With 94 points in 62 games this past season for the US National Development Team, Wahlstrom earned high marks from everybody who watched him play. His wizardry stickhandling the puck and willingness to go to the “dirty areas” make him near impossible for opponents to contain.

His instinct is something that can’t be taught and will be key to his swift ascent to the NHL. Granted he’s going to have a stopover at Boston College, so he may develop a bit of a friendly rivalry with David Quinn before long.

Serron Noel

This 17-year-old Guelph, Ontario native is shaped in the mold of Milan Lucic and Patrick Maroon: a big bodied, power-skating forward who’s willing to go to the front of the net to score goals.

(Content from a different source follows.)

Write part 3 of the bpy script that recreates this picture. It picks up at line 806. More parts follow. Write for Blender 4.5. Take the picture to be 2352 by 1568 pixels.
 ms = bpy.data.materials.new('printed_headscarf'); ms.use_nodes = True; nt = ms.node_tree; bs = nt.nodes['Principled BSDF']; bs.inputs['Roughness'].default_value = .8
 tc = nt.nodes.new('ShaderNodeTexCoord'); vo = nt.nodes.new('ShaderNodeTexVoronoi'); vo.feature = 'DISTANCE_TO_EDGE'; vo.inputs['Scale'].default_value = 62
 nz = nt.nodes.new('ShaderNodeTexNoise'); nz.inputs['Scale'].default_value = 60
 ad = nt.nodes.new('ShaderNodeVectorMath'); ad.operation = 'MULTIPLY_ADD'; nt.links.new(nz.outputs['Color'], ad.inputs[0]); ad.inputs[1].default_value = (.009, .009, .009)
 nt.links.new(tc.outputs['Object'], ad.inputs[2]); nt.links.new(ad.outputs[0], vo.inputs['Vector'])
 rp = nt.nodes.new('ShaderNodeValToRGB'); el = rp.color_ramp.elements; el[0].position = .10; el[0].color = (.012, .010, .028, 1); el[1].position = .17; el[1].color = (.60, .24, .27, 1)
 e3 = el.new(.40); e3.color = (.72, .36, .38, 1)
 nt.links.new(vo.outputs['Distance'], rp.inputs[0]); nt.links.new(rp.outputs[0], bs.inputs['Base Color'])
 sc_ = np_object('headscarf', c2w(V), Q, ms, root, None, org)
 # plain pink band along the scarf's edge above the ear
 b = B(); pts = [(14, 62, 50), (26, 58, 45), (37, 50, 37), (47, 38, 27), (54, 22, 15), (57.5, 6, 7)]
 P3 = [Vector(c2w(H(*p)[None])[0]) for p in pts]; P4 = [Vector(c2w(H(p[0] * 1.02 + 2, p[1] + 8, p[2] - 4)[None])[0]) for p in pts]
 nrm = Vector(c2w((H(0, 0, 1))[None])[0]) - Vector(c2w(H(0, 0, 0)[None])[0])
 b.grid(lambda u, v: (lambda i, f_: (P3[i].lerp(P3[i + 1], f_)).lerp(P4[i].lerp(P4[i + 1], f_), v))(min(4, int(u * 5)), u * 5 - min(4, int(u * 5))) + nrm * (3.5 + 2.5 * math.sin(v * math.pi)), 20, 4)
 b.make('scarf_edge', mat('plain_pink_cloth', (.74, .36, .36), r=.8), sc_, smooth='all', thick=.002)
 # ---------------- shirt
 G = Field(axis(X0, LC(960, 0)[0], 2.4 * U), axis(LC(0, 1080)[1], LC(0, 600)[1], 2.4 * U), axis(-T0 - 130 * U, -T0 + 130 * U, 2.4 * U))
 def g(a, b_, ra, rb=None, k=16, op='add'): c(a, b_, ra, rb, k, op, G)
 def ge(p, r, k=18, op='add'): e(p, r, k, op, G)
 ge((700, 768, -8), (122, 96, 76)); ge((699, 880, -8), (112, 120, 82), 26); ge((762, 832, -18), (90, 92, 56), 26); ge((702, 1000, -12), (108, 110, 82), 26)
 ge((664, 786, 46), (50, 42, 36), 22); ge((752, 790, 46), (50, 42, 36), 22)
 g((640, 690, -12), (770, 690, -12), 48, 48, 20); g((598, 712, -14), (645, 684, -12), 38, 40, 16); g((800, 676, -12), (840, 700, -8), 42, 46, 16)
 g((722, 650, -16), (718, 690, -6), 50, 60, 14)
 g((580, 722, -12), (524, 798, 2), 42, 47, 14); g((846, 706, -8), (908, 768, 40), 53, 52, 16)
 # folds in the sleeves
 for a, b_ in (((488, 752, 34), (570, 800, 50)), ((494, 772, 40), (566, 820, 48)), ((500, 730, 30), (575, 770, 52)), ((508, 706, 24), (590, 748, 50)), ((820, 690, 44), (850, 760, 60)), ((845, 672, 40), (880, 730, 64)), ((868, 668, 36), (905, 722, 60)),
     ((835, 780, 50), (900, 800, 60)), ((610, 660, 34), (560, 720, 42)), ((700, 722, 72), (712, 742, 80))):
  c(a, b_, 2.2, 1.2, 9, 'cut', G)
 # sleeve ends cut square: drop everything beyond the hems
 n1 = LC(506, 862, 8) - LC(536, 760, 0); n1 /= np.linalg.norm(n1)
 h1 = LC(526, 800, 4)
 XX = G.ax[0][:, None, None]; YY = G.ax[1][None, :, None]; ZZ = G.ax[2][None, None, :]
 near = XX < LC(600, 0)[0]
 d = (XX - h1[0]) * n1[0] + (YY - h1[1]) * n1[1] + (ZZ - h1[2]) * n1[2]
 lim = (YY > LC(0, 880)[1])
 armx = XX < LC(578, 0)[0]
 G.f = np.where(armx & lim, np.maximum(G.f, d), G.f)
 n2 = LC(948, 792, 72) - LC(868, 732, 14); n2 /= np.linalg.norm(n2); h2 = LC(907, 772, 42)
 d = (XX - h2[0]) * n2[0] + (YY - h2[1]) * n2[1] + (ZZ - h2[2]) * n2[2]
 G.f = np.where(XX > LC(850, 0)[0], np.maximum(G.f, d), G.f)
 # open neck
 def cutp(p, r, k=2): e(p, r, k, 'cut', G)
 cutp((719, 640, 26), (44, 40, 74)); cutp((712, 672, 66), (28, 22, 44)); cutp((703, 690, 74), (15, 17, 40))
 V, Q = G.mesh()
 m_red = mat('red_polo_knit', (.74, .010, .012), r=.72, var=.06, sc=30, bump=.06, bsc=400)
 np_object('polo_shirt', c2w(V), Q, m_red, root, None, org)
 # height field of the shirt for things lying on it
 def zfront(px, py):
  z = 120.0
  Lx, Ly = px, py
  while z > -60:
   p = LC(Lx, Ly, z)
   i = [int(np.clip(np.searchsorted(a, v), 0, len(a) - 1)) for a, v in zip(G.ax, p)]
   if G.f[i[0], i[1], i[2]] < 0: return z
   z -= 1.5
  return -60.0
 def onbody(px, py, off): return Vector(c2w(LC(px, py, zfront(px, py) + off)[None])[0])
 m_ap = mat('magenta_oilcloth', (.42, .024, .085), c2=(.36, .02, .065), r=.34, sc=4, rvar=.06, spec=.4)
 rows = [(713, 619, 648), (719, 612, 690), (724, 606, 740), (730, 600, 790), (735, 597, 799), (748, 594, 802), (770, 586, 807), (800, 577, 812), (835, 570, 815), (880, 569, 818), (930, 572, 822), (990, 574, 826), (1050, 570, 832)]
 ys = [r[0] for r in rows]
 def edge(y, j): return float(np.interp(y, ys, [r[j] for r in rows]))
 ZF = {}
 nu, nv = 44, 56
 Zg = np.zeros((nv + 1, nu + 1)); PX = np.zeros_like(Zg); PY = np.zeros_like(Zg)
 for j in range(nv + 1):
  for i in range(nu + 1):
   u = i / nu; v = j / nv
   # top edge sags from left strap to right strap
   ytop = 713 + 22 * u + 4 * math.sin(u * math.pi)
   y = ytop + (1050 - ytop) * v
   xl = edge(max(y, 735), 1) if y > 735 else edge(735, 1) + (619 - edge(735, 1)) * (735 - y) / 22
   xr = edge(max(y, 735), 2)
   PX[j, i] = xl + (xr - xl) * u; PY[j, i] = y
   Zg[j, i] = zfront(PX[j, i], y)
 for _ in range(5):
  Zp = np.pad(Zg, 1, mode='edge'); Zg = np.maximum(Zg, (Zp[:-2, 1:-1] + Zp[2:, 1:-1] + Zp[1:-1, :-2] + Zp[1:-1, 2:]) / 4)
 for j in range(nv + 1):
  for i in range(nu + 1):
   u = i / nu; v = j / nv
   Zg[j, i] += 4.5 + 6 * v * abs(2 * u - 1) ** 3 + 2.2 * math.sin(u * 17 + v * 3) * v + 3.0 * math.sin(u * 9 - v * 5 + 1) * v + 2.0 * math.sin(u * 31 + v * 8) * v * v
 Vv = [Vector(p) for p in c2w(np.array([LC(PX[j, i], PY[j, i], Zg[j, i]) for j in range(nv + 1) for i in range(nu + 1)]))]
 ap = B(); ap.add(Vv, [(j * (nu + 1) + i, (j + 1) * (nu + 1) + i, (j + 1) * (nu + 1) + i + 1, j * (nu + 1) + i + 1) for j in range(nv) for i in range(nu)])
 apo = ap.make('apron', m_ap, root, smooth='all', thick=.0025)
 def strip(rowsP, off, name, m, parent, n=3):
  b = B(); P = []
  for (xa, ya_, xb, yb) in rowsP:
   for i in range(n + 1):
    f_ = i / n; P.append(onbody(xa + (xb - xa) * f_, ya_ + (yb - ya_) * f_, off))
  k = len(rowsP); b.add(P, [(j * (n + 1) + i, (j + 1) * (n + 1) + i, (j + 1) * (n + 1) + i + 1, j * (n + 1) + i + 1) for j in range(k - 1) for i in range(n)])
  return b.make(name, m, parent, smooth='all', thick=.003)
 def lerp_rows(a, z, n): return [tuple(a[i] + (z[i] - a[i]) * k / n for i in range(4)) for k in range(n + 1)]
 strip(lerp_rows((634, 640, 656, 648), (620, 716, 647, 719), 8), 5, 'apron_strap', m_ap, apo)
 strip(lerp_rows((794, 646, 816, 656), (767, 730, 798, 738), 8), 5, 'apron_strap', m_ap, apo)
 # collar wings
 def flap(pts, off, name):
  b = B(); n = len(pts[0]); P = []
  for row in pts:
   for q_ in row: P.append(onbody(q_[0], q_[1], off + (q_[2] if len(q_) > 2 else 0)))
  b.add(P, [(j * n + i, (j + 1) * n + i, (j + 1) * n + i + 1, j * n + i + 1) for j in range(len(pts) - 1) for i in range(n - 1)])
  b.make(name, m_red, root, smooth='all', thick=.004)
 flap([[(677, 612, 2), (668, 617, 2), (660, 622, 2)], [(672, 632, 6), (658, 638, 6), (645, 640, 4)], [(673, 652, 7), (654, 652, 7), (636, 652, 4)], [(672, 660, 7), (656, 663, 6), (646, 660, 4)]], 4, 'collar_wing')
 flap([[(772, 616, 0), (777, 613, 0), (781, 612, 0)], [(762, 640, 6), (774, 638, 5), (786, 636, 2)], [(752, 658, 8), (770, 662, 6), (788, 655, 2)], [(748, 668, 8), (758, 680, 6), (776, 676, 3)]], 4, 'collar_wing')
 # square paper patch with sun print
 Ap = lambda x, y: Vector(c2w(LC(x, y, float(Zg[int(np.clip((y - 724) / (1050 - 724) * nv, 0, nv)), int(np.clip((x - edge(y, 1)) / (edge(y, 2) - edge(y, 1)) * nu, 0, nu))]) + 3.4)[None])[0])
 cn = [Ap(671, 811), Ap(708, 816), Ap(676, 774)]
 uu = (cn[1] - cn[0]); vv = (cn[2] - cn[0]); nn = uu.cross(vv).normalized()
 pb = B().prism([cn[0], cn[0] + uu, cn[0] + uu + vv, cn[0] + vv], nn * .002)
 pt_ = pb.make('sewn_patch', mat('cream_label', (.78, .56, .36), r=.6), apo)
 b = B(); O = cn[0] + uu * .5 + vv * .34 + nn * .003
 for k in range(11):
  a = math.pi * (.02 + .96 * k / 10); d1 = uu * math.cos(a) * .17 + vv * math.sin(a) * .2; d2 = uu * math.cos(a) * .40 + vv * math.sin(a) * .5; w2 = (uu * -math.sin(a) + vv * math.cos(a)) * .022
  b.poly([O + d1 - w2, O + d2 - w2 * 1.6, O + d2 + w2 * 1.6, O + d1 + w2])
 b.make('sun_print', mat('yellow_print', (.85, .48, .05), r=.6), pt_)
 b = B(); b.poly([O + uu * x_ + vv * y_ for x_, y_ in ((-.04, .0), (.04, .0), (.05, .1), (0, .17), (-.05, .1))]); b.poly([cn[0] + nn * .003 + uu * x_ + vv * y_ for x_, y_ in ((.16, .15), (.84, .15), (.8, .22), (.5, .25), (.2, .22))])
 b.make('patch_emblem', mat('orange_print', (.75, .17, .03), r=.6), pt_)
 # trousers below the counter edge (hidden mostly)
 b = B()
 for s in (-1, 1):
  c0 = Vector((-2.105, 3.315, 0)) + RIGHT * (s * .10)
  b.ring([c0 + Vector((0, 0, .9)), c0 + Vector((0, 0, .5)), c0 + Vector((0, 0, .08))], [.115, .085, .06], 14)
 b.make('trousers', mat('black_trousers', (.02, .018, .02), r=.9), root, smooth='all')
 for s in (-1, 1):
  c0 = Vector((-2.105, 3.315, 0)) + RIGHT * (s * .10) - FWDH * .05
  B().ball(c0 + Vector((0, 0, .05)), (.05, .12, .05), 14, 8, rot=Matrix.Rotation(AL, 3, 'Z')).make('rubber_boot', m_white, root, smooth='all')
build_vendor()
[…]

With 53 points in 62 games for the OHL’s Oshawa Generals, Noel isn’t as dynamic a player as Wahlstrom. But sometimes, it’s better to be steady instead of dynamic. With the NHL populated by numerous top-flight netminders, it’s important to have big-bodied players willing to put their bodies on the line in order to get pucks into the opponent’s nets.


For the sake of familiarity — and getting the best available player — the Blueshirts should trade up to acquire Tkachuk.

There’s a limit to how much the Rangers should be willing to give up though.

In the event there’s no trade to be had, their best bet is to select Bouchard.

While none of these prospective draft picks are “NHL-ready,” Bouchard has the most potential to make his way through the Rangers’ system quickly. And, if everything goes smoothly, Bouchard could make his NHL debut sometime during the 2019-2020 season.